─── GIVEN DATA ───

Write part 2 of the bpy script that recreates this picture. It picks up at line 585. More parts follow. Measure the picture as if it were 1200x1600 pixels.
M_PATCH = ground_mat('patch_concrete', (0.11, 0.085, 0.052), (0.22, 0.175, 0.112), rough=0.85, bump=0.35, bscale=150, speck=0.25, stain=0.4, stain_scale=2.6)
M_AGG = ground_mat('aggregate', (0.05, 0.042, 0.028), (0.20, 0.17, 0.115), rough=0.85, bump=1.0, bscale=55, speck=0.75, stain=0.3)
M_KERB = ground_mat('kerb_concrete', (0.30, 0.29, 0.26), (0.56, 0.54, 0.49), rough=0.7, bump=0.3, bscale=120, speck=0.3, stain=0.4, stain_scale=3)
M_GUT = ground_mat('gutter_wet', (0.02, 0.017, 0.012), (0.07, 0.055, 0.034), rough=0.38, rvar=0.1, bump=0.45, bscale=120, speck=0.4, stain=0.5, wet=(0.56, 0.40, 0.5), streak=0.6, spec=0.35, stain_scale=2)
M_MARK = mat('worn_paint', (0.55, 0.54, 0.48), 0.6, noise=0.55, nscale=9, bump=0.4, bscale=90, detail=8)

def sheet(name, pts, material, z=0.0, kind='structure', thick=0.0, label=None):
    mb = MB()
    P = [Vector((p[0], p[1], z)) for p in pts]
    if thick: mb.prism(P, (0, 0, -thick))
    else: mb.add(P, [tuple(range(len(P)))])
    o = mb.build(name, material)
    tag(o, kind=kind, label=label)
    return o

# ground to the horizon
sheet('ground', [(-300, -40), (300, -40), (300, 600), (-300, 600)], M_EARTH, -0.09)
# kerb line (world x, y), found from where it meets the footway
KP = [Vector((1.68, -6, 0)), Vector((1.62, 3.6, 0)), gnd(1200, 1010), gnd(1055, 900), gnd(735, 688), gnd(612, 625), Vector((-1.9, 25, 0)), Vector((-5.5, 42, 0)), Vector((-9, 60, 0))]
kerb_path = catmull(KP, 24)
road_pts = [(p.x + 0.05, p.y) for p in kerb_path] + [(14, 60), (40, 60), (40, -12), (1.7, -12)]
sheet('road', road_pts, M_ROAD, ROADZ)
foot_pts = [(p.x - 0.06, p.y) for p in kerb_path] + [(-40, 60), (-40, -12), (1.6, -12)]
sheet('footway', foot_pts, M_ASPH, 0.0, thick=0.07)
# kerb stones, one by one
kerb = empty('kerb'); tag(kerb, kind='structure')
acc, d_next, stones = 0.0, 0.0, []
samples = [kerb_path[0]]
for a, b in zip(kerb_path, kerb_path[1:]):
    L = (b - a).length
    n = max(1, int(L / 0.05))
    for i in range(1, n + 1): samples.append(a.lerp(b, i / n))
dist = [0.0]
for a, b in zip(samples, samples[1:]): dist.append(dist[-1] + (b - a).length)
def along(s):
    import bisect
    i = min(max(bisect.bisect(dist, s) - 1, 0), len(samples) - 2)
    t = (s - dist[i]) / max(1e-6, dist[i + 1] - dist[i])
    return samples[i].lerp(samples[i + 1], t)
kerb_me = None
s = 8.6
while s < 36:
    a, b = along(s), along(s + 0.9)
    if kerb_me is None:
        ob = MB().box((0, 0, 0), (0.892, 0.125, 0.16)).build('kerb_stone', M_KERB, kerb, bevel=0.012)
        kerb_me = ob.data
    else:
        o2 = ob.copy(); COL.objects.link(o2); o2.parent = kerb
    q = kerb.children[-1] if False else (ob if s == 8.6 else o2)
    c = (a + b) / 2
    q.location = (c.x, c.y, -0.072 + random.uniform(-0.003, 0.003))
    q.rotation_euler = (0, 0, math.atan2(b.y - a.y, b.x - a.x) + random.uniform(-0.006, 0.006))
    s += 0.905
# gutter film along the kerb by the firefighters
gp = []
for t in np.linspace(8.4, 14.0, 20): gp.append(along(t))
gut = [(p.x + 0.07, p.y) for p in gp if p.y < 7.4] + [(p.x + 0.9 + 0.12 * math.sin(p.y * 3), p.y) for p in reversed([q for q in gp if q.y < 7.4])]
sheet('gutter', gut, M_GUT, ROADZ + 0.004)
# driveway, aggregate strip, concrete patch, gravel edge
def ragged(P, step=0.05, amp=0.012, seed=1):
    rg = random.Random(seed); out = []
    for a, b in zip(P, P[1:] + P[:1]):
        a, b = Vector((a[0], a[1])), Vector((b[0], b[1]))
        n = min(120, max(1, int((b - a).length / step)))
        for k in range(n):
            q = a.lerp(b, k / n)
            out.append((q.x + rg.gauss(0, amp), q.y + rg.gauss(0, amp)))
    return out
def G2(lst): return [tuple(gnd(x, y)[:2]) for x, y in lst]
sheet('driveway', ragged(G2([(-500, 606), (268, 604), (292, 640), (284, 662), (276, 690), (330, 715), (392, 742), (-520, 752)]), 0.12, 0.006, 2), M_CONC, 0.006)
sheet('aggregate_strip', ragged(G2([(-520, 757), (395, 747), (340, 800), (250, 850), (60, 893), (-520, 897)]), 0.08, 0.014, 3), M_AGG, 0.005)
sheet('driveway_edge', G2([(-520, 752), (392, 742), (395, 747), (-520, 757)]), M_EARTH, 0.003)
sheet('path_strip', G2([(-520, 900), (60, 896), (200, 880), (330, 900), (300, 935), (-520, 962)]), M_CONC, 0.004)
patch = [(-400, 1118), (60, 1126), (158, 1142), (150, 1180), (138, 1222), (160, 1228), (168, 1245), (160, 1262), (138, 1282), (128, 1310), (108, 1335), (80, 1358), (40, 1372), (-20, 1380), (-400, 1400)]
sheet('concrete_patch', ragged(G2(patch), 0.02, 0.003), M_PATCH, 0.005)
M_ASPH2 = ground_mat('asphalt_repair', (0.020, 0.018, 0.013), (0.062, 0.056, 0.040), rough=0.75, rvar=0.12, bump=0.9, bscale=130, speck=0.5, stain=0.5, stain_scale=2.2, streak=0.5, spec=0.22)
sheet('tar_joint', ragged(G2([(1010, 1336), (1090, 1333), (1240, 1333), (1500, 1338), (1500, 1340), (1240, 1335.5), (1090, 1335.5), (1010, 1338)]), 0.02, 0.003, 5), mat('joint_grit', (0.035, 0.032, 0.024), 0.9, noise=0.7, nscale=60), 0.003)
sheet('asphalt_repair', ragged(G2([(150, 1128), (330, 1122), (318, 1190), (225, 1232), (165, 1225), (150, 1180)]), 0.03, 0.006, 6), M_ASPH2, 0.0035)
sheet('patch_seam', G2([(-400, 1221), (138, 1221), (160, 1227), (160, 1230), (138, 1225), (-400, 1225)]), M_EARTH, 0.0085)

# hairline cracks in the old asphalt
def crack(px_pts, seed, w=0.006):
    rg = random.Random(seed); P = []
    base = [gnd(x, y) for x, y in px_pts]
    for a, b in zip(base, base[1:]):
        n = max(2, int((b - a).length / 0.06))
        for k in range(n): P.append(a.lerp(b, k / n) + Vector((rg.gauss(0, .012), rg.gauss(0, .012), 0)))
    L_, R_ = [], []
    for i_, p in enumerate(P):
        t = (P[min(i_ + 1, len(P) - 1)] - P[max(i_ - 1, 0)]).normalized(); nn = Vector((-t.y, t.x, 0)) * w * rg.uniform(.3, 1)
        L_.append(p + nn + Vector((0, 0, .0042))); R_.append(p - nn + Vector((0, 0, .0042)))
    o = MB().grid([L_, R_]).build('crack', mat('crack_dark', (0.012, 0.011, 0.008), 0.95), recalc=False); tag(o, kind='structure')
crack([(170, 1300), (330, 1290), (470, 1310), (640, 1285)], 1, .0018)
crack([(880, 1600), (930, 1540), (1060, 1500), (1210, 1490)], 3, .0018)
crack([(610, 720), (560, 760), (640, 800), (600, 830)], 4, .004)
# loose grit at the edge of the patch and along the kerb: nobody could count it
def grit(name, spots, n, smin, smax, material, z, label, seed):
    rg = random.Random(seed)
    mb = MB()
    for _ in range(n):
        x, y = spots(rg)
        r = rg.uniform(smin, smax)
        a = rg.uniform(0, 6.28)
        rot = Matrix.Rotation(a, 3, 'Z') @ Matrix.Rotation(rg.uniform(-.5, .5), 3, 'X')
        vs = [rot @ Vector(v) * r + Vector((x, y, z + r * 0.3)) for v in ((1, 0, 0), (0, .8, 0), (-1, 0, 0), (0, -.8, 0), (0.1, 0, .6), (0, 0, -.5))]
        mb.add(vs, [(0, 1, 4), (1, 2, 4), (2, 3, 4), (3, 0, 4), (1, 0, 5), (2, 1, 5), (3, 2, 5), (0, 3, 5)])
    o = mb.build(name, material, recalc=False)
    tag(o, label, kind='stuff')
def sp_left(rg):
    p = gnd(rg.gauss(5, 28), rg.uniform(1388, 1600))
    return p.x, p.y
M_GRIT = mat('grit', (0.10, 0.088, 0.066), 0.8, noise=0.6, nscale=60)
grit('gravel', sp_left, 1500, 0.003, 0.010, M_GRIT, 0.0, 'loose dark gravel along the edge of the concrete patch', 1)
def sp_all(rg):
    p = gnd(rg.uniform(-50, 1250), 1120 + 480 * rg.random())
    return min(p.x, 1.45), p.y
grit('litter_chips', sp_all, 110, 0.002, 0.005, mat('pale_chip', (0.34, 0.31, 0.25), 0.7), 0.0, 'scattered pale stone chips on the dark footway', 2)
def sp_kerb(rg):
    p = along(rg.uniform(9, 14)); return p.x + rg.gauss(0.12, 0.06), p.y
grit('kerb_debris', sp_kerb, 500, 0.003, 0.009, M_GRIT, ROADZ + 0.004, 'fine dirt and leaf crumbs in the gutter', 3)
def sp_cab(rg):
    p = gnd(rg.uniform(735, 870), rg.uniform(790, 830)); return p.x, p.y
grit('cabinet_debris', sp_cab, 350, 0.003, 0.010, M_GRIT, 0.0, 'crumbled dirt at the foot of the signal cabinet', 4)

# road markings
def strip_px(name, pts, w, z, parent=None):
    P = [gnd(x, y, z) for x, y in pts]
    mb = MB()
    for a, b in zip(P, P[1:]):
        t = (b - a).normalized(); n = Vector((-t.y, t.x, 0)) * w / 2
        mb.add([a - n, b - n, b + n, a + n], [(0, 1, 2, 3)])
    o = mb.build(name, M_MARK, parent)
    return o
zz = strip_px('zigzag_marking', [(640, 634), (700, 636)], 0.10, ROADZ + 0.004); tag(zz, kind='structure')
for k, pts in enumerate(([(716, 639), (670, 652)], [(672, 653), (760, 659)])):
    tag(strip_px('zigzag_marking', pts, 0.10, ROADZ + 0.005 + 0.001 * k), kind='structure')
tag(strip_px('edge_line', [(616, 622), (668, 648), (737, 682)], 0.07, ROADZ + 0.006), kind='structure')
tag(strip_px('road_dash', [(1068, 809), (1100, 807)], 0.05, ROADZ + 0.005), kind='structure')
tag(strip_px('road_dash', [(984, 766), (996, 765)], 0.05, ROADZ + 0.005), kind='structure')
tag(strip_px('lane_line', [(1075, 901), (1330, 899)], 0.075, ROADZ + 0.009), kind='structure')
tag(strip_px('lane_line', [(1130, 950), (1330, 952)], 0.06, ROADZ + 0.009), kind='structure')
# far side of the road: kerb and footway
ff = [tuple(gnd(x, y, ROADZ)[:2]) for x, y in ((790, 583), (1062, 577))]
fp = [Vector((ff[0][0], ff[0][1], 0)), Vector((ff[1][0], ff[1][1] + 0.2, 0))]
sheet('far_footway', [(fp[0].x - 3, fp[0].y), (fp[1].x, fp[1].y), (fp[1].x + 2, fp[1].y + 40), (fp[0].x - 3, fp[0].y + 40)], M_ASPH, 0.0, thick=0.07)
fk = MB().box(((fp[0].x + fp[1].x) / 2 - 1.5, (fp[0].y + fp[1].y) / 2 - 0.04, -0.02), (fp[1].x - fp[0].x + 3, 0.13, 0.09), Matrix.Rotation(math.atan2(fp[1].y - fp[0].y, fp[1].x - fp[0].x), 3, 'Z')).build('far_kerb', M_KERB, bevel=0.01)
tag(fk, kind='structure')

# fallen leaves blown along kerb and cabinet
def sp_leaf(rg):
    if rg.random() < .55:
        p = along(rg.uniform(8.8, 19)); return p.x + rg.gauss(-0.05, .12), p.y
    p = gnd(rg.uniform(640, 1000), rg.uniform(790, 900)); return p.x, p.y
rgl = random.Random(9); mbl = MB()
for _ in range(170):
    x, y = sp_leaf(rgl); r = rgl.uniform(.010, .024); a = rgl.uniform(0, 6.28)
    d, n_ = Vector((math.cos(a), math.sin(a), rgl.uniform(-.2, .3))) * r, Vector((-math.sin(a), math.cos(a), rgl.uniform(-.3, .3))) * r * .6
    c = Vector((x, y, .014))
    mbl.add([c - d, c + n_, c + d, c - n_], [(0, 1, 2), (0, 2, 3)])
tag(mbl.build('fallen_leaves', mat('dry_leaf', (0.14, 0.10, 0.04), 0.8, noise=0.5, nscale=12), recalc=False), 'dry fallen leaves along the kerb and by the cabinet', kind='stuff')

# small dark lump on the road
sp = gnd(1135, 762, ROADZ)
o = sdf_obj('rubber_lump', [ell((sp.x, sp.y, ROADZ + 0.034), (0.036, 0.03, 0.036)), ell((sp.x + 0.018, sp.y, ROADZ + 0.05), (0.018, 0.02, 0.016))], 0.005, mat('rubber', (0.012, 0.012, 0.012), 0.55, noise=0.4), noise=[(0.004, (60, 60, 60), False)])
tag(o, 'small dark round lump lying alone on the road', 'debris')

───

* **DIRECTIONS FOR THIS TASK**: Print only the lines that run from the start of the listing to the line bearing "bump=0.4, bscale=90, detail=8)"; please keep the first line and that last one, exactly as they appear.

* **RESULT BELOW**:
Write part 2 of the bpy script that recreates this picture. It picks up at line 585. More parts follow. Measure the picture as if it were 1200x1600 pixels.
M_PATCH = ground_mat('patch_concrete', (0.11, 0.085, 0.052), (0.22, 0.175, 0.112), rough=0.85, bump=0.35, bscale=150, speck=0.25, stain=0.4, stain_scale=2.6)
M_AGG = ground_mat('aggregate', (0.05, 0.042, 0.028), (0.20, 0.17, 0.115), rough=0.85, bump=1.0, bscale=55, speck=0.75, stain=0.3)
M_KERB = ground_mat('kerb_concrete', (0.30, 0.29, 0.26), (0.56, 0.54, 0.49), rough=0.7, bump=0.3, bscale=120, speck=0.3, stain=0.4, stain_scale=3)
M_GUT = ground_mat('gutter_wet', (0.02, 0.017, 0.012), (0.07, 0.055, 0.034), rough=0.38, rvar=0.1, bump=0.45, bscale=120, speck=0.4, stain=0.5, wet=(0.56, 0.40, 0.5), streak=0.6, spec=0.35, stain_scale=2)
M_MARK = mat('worn_paint', (0.55, 0.54, 0.48), 0.6, noise=0.55, nscale=9, bump=0.4, bscale=90, detail=8)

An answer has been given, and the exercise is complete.